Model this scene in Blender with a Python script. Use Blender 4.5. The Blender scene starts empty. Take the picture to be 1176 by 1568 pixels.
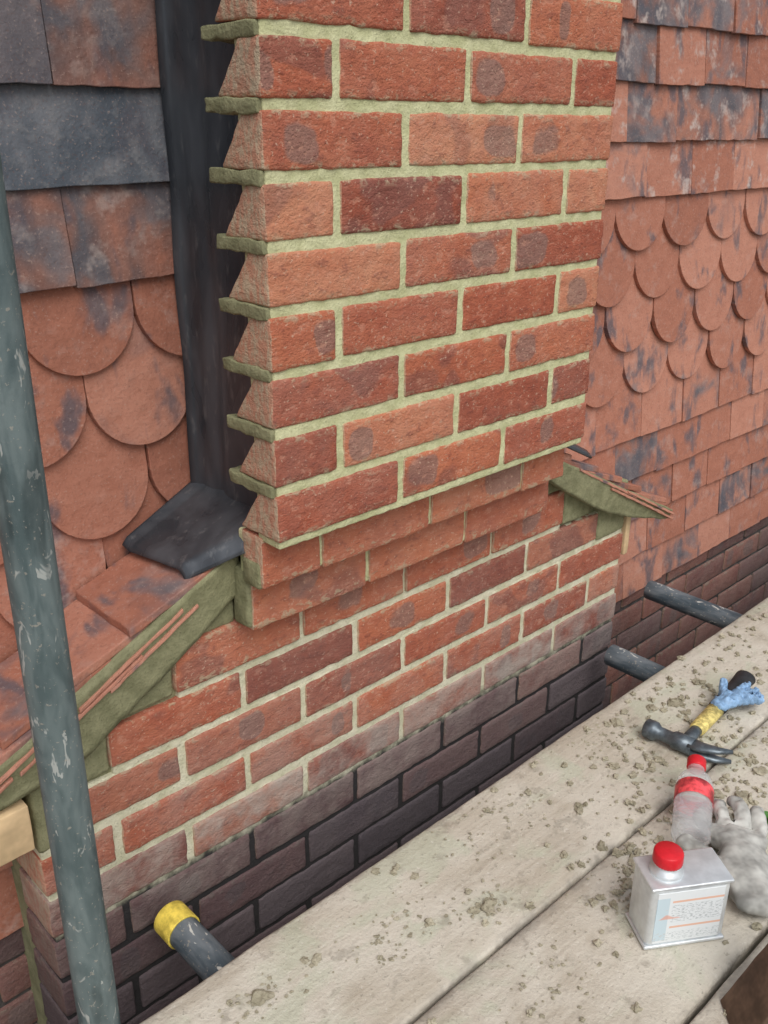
import bpy, bmesh, math, random
from mathutils import Vector, Matrix, noise
random.seed(7)
D=bpy.data; C=bpy.context; S=C.scene
T=.266; B=.125

# ------------------------------------------------------------------ helpers
def empty(name,loc=(0,0,0)):
    o=D.objects.new(name,None); o.location=loc; o.empty_display_size=.05
    S.collection.objects.link(o); return o
def link(name,me,parent=None,mats=(),smooth=False):
    o=D.objects.new(name,me); S.collection.objects.link(o)
    for m in mats: me.materials.append(m)
    if smooth: me.shade_smooth()
    if parent: o.parent=parent
    return o
class Acc:
    def __init__(s): s.v=[];s.f=[];s.loc=[];s.t=[]
    def build(s,name,parent,mats,smooth=True):
        me=D.meshes.new(name); me.from_pydata(s.v,[],s.f)
        a=me.attributes.new('loc','FLOAT_VECTOR','POINT'); a.data.foreach_set('vector',[c for l in s.loc for c in l])
        a=me.attributes.new('tint','FLOAT_COLOR','POINT'); a.data.foreach_set('color',[c for l in s.t for c in (*l,1.)])
        o=link(name,me,parent,mats,smooth)
        bm=bmesh.new();bm.from_mesh(me);bmesh.ops.recalc_face_normals(bm,faces=bm.faces);bm.to_mesh(me);bm.free()
        return o
def ax(a,b,cell,r):
    L=b-a; r=min(r,L*.3); n=max(1,int(round((L-2*r)/cell)))
    return [a]+[a+r+(L-2*r)*i/n for i in range(n+1)]+[b]
def rough_box(M,x0,x1,y0,y1,z0,z1,cell=.009,r=.0035,amp=.0012,tint=(0,0,0),warp=None,jit=0.,freq=55,xf=None,cell_y=None):
    idn=random.random()*40
    X=ax(x0,x1,cell,r);Y=ax(y0,y1,cell_y or cell*1.6,r);Z=ax(z0,z1,cell,r)
    cx,cy,cz=(x0+x1)/2,(y0+y1)/2,(z0+z1)/2
    rr=min(r,(x1-x0)*.3,(y1-y0)*.3,(z1-z0)*.3)
    rot=Matrix.Rotation(random.gauss(0,jit),3,'Y')@Matrix.Rotation(random.gauss(0,jit*.2),3,'Z') if jit else None
    d={}
    seed=Vector((idn*7,idn*3,idn))
    def vert(i,j,k):
        key=(i,j,k)
        if key in d: return d[key]
        p=Vector((X[i],Y[j],Z[k]))
        q=Vector((min(max(p.x,x0+rr),x1-rr),min(max(p.y,y0+rr),y1-rr),min(max(p.z,z0+rr),z1-rr)))
        e=p-q; L=e.length
        if L>1e-9: p=q+e*(rr/L)
        loc=(p.x-cx,p.z-cz,idn+(p.y-y0)*.9)
        if warp: p=warp(p)
        if rot: p=rot@(p-Vector((cx,cy,cz)))+Vector((cx,cy,cz))
        if amp:
            p=p+noise.noise_vector(p*freq+seed)*amp+noise.noise_vector(p*freq*3.3+seed)*amp*.5
        if xf: p=xf(p)
        d[key]=len(M.v);M.v.append(tuple(p));M.loc.append(loc);M.t.append(tint);return d[key]
    nx,ny,nz=len(X)-1,len(Y)-1,len(Z)-1
    for i in range(nx):
        for k in range(nz):
            M.f.append((vert(i,0,k),vert(i+1,0,k),vert(i+1,0,k+1),vert(i,0,k+1)))
            M.f.append((vert(i,ny,k+1),vert(i+1,ny,k+1),vert(i+1,ny,k),vert(i,ny,k)))
    for j in range(ny):
        for k in range(nz):
            M.f.append((vert(0,j+1,k),vert(0,j,k),vert(0,j,k+1),vert(0,j+1,k+1)))
            M.f.append((vert(nx,j,k),vert(nx,j+1,k),vert(nx,j+1,k+1),vert(nx,j,k+1)))
    for i in range(nx):
        for j in range(ny):
            M.f.append((vert(i,j,nz),vert(i+1,j,nz),vert(i+1,j+1,nz),vert(i,j+1,nz)))
            M.f.append((vert(i,j+1,0),vert(i+1,j+1,0),vert(i+1,j,0),vert(i,j,0)))
def prism(name,pts,y0,y1,parent,mats,bevel=.002):
    bm=bmesh.new()
    a=[bm.verts.new((x,y0,z)) for x,z in pts]; b=[bm.verts.new((x,y1,z)) for x,z in pts]
    bm.faces.new(a);bm.faces.new(b[::-1]);n=len(pts)
    for i in range(n): bm.faces.new((a[i],b[i],b[(i+1)%n],a[(i+1)%n]))
    bmesh.ops.recalc_face_normals(bm,faces=bm.faces)
    me=D.meshes.new(name);bm.to_mesh(me);bm.free()
    o=link(name,me,parent,mats)
    if bevel:
        m=o.modifiers.new('b','BEVEL');m.width=bevel;m.segments=2;m.limit_method='ANGLE'
    return o
# ------------------------------------------------------------------ material helper
class NT:
    def __init__(s,name):
        s.mat=D.materials.new(name);s.mat.use_nodes=True;s.t=s.mat.node_tree;s.n=s.t.nodes
        s.b=s.n['Principled BSDF']; s.b.inputs['Specular IOR Level'].default_value=.25
    def new(s,typ,**k):
        n=s.n.new(typ)
        for a,v in k.items(): setattr(n,a,v)
        return n
    def lk(s,a,b): s.t.links.new(a,b)
    def put(s,inp,v):
        if isinstance(v,bpy.types.NodeSocket): s.lk(v,inp)
        else: inp.default_value=v
    def attr(s,n): return s.new('ShaderNodeAttribute',attribute_name=n)
    def sep(s,v):
        n=s.new('ShaderNodeSeparateXYZ');s.lk(v,n.inputs[0]);return n.outputs
    def obj(s): return s.new('ShaderNodeTexCoord').outputs['Object']
    def onrm(s): return s.new('ShaderNodeTexCoord').outputs['Normal']
    def noise(s,vec,scale,detail=3,rough=.55,dist=0.):
        n=s.new('ShaderNodeTexNoise');s.lk(vec,n.inputs['Vector'])
        n.inputs['Scale'].default_value=scale;n.inputs['Detail'].default_value=min(detail,3)
        n.inputs['Roughness'].default_value=rough;n.inputs['Distortion'].default_value=dist
        return n.outputs['Fac']
    def scalev(s,vec,sc):
        n=s.new('ShaderNodeMapping');s.lk(vec,n.inputs[0]);n.inputs['Scale'].default_value=sc;return n.outputs[0]
    def math(s,op,a,b=0.,c=0.,clamp=False):
        n=s.new('ShaderNodeMath',operation=op,use_clamp=clamp)
        s.put(n.inputs[0],a);s.put(n.inputs[1],b);s.put(n.inputs[2],c);return n.outputs[0]
    def step(s,v,a,b,lo=0.,hi=1.):
        n=s.new('ShaderNodeMapRange',interpolation_type='SMOOTHSTEP')
        s.put(n.inputs['Value'],v);n.inputs['From Min'].default_value=a;n.inputs['From Max'].default_value=b
        n.inputs['To Min'].default_value=lo;n.inputs['To Max'].default_value=hi;return n.outputs[0]
    def ramp(s,v,stops):
        n=s.new('ShaderNodeValToRGB');s.put(n.inputs[0],v);e=n.color_ramp.elements
        while len(e)<len(stops): e.new(.5)
        for el,(p,c) in zip(e,stops): el.position=p;el.color=(*c,1)
        return n.outputs[0]
    def mix(s,f,a,b,mode='MIX'):
        n=s.new('ShaderNodeMix',data_type='RGBA',blend_type=mode)
        s.put(n.inputs[0],f)
        for i,v in ((6,a),(7,b)):
            if isinstance(v,tuple): n.inputs[i].default_value=(*v,1)
            else: s.lk(v,n.inputs[i])
        return n.outputs[2]
    def bump2(s,h1,d1,h2=None,d2=0.):
        h=s.math('MULTIPLY',h1,d1)
        if h2 is not None: h=s.math('MULTIPLY_ADD',h2,d2,h)
        n=s.new('ShaderNodeBump');s.lk(h,n.inputs['Height']);n.inputs['Strength'].default_value=1;n.inputs['Distance'].default_value=1
        return n.outputs[0]
    def out(s,col,rough=.85,normal=None,metal=0.):
        s.put(s.b.inputs['Base Color'],(*col,1) if isinstance(col,tuple) else col)
        s.put(s.b.inputs['Roughness'],rough);s.b.inputs['Metallic'].default_value=metal
        if normal: s.lk(normal,s.b.inputs['Normal'])
        return s.mat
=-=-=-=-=
Goal
From the top of the listing above, repeat each line exactly until you reach the line containing "T=.266; B=.125", and repeat that one too. Leave the pictures out.

Result below
Model this scene in Blender with a Python script. Use Blender 4.5. The Blender scene starts empty. Take the picture to be 1176 by 1568 pixels.
import bpy, bmesh, math, random
from mathutils import Vector, Matrix, noise
random.seed(7)
D=bpy.data; C=bpy.context; S=C.scene
T=.266; B=.125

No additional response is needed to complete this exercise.